ON the day of your birth any topic in sports was right. Even a mimicry of the intramural games on campus, a village sportsfest or a nontitle fight in the ring seemed alright to write about.
In my old neighbourhood, the town folks celebrated birthdays with a serenade, hot chocolate and rice cakes at dawn, followed by a Mass at the nearby church and the raucous party at nightfall.
As the years rustle by like falling leaves, I remember point guard Sonny Jaworski, the perfect-book basketball player of our generation. With his temper and antics on the hard court, he kindled our imagination.
The Big J was hero-worshipped like a deity by star-struck fans in our sleepy town, where basketball, as in the rest of the nation, is our neighborhood sport and community pastime.
Forty summers ago, we played the game invented by Dr. James Naismith in our town plaza, where elders erected a makeshift wooden post fitted it with a custom-built ring. But the action was limited to a half-court arena.
We had a huge and deep swimming pool. It was the Cangaranan river where the waters were calm during summers, but unforgiving during the rainy season because of strong, rampaging currents.
All the barefoot boys were country kids. We never had running shoes when we burnt the cinder paths of the Valderrama Central School campus, competing for berths in the provincial athletic meet.
Getting chased was our track-and-field event. It was also parlayed in the native game of “Lantay-Lantay,” a satire of the more popular indigenous sport called, “Patintero,” once played in the Palaro.
Our biggest sport was the action-packed “sikyu,” a parody of American baseball, played with bamboo sticks on a grassy diamond. The fun lasted until dusk or when the rains drove us away.
Until the nets were sheared and the balls we busted, we played volleyball in our school’s grassy lot, where we also pitched white tents in summer during our annual scouting bivouacs.
We had, of course, our own basketball greats.
Our playing-coach was Toto Benil Rivero, a lawyer; the hotshot was Arnulfo Pido, a barangay officer; and the guard was the late Junior Yder, who was always donning the Big J’s No. 7 jersey.
The most famous athletic figure who made headlines was discus thrower Georgina Abrico, fondly called Nene George, who became a national champion. She cut quite a figure on the field. She was a finely chiselled charmer, and she had powerful legs and shoulders.
In the older version of the defunct Bureau of Public Schools Inter-Scholastics Athletic Meet, Nene George ruled both the women’s discus throw and shot put, unbeaten.

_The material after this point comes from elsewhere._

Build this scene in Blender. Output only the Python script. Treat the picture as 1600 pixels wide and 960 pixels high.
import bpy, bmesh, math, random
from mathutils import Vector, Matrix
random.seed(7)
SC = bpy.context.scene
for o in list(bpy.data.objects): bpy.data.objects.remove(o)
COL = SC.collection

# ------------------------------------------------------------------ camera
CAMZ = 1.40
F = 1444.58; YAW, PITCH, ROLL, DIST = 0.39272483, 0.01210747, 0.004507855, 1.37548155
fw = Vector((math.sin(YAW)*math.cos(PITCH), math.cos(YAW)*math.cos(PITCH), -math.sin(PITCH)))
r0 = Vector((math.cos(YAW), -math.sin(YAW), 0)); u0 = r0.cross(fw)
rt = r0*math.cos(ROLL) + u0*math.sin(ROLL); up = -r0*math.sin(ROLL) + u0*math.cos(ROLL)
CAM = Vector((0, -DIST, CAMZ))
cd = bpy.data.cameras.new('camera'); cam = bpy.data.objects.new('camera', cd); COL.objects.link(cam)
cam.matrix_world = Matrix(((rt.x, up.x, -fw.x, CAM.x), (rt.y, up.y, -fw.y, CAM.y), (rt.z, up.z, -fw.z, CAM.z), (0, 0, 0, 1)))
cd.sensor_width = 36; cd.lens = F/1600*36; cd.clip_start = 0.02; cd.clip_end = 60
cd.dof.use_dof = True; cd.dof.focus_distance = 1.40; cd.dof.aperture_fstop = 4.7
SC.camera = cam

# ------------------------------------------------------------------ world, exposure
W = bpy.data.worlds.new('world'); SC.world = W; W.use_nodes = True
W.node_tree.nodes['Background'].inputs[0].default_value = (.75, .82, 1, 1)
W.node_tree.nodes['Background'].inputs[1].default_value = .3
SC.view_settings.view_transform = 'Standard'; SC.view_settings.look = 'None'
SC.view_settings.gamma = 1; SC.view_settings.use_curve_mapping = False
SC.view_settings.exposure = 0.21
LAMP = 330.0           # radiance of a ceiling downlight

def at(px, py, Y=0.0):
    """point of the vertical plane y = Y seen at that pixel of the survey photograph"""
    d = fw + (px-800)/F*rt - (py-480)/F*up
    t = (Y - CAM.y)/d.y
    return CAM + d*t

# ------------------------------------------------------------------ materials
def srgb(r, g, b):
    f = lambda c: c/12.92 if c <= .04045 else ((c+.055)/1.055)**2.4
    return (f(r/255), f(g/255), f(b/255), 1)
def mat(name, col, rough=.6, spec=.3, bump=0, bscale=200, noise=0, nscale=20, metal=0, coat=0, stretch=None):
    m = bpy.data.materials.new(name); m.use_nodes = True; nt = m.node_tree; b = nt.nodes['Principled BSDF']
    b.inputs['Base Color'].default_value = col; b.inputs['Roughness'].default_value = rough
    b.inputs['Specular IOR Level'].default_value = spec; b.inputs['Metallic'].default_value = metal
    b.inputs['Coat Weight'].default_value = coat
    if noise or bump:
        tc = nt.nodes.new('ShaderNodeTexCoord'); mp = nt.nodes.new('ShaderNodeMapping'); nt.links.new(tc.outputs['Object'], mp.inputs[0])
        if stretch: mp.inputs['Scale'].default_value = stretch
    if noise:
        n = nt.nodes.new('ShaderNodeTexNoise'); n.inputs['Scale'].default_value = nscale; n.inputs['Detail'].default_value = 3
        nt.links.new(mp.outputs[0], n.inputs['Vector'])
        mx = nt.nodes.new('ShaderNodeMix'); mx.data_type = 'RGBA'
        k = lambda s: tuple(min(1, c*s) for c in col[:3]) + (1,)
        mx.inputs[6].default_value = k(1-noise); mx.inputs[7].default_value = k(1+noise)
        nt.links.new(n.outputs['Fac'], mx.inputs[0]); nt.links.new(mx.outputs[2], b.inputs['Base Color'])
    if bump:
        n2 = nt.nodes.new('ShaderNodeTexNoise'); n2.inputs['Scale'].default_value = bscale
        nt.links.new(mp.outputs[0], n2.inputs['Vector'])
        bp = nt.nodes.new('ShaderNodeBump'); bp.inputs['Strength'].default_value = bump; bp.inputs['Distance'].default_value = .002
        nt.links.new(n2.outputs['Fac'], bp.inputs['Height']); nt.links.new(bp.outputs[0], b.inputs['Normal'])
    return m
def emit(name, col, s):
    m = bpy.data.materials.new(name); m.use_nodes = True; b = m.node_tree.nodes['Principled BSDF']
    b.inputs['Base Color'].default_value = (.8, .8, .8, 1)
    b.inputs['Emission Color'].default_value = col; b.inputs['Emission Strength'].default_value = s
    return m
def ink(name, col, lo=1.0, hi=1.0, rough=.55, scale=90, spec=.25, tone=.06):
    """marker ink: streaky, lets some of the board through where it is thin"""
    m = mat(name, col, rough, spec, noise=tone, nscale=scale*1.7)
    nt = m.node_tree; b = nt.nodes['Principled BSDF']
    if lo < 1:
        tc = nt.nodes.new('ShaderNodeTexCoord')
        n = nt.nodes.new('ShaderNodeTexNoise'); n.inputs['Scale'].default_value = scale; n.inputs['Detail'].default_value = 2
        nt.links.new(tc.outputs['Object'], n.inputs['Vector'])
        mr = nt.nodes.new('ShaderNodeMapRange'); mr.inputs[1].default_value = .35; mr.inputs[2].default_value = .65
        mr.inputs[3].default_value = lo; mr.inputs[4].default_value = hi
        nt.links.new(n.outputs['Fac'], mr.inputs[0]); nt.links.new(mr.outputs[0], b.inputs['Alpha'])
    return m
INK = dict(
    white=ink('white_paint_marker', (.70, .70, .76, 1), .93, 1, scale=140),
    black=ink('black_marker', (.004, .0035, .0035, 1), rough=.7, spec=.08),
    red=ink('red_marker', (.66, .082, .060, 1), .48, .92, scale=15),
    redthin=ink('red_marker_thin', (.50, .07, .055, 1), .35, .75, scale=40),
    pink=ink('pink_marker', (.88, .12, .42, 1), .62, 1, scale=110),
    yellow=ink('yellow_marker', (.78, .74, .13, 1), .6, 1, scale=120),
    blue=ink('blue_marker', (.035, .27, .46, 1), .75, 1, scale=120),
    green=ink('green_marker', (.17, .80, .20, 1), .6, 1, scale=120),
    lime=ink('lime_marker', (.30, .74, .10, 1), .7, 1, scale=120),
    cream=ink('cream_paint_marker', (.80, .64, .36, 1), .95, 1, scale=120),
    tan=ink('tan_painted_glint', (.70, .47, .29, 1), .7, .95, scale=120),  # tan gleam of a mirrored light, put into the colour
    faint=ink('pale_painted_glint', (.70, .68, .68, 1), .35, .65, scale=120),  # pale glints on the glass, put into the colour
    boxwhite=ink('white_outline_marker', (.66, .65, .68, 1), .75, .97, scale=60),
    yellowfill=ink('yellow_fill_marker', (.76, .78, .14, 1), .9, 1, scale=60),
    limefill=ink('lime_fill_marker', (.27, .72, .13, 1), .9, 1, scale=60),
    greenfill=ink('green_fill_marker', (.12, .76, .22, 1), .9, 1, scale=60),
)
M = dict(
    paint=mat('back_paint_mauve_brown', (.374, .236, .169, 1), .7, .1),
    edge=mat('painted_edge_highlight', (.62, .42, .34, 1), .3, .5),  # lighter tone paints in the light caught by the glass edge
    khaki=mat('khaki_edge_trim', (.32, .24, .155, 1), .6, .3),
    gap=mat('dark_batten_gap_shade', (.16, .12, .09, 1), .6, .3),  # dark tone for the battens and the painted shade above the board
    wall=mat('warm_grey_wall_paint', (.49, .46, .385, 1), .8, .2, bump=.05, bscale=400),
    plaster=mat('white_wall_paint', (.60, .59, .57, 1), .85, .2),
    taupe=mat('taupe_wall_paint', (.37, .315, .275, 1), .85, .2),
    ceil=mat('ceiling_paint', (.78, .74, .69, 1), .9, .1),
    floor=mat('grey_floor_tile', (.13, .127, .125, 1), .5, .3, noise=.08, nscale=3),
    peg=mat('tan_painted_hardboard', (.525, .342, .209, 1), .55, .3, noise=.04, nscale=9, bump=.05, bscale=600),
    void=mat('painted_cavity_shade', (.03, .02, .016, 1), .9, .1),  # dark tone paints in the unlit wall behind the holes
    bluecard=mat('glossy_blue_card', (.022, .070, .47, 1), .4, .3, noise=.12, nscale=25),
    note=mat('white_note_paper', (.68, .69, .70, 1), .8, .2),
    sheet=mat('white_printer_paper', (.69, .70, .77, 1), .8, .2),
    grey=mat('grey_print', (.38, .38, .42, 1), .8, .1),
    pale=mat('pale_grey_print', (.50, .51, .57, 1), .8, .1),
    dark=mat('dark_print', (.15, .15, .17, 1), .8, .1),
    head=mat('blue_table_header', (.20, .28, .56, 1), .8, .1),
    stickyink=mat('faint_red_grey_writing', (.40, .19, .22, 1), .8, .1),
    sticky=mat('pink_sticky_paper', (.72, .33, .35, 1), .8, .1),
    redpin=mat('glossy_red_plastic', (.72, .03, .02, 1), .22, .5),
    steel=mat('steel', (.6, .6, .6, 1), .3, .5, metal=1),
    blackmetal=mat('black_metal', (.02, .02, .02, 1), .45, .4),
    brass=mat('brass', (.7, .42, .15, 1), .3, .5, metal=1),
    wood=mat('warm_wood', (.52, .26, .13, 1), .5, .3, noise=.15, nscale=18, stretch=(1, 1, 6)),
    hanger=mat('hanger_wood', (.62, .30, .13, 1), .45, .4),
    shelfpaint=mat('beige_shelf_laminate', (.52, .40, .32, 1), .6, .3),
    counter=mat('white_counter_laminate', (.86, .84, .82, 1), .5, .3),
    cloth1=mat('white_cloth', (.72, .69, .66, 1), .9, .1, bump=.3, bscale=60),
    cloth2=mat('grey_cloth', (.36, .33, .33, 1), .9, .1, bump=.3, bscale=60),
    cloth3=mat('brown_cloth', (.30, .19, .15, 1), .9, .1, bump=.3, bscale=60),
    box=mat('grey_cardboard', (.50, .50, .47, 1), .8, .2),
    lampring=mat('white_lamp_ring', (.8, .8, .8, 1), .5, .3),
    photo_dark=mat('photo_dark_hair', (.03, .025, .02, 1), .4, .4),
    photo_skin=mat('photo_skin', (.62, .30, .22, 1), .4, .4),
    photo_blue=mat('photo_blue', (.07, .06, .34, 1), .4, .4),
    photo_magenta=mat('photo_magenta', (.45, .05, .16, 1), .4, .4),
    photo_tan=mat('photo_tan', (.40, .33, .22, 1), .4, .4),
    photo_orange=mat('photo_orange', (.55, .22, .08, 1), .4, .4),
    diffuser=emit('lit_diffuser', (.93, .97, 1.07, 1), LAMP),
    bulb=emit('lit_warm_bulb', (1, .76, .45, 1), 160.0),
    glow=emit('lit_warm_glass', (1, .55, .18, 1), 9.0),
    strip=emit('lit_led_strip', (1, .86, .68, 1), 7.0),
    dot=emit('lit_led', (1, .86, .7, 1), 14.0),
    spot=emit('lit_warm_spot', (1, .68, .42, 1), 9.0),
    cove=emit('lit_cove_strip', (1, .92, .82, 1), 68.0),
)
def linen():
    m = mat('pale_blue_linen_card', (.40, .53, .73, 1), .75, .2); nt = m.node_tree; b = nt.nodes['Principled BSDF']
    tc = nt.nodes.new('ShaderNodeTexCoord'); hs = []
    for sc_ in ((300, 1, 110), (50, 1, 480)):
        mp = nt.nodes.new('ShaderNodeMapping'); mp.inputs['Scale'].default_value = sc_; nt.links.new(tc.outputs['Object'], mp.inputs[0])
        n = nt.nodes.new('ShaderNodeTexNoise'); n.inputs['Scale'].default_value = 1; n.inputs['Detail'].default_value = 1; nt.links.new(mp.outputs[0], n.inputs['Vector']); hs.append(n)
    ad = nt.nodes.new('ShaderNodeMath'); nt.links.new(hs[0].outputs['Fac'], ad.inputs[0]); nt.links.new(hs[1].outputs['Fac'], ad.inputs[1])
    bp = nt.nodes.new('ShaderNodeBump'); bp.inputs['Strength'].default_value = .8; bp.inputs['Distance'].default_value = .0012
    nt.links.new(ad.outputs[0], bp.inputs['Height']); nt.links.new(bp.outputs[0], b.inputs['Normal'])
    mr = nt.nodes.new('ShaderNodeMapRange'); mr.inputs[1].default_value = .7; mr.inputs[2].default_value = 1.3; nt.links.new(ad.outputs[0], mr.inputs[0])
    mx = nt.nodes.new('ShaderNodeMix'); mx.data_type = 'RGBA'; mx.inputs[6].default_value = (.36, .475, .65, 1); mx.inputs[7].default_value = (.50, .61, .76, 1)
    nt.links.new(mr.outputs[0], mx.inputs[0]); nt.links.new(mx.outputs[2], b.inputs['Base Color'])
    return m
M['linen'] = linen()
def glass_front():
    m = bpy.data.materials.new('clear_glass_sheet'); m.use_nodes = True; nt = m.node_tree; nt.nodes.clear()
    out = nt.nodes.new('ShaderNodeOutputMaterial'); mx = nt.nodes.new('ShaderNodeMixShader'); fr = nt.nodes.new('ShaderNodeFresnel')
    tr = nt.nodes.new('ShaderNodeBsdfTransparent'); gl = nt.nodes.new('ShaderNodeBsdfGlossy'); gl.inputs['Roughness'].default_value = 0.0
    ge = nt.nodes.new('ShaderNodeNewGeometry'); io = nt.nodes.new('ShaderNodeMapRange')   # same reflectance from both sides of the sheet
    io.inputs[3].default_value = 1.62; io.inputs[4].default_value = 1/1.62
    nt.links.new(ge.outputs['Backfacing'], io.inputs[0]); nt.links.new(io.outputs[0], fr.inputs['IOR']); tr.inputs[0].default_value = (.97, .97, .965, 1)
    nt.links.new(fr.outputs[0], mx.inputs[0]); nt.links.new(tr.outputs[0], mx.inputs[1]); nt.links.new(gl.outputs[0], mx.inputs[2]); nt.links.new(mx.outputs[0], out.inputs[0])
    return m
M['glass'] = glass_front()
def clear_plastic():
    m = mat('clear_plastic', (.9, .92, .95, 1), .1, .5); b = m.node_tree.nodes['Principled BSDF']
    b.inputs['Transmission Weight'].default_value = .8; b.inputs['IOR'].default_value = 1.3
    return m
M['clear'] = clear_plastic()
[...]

A woman of great concentration and will-power, she registered the national record of 33 feet, 10 and ½ inches in the discus. It stood unchallenged for a long time. Her feat in the forerunner of the Palarong Pambansa earned her a rare berth in the Philippine contingent to the 1958 Asian Games in Tokyo.
Ranged against the best of the region, Nene George found consolation by redeeming herself against Taiwanese rival Chen Shen Ying, who beat her for the gold medal in the Philippine Open.
Our heroine landed fourth behind Japan’s top 2 finishers, H. Uchida and O. Obanal and Taiwan’s Chuang Chun-Men, but beat Ying her Philippine Open tormentor, who finished fifth.
I live a few blocks away from our plaza. It no longer looks familiar.
Where in 1960s it was dirt and patches of grass that survived the scorching heat of summer, now it has a gleaming new creature. It is a multipurpose gymnasium, but no ordinary one.
It is covered with long-spanned roofs, so it is all-weather. Its centerpiece, of course, is a basketball court fitted with glass boards and retractable rings. Somewhere near the stands, the electronic scoreboard beckons with the name of the home team and the shot clock.
The night now owns our favorite game. The entire town plaza is ablaze with powerful LED bulbs. An inter-barangay tournament, played day and night, has just ended with a lot of fanfare and trimmings.
The players were garbed in fancy uniforms and imported shoes. Not only that. They were now taller and heftier—and, certainly more skillful. They can dribble better, fire treys from the perimeter faster, and leap higher, even dunking the ball with two hands.
It is a great privilege to celebrate a birthday in this technological age.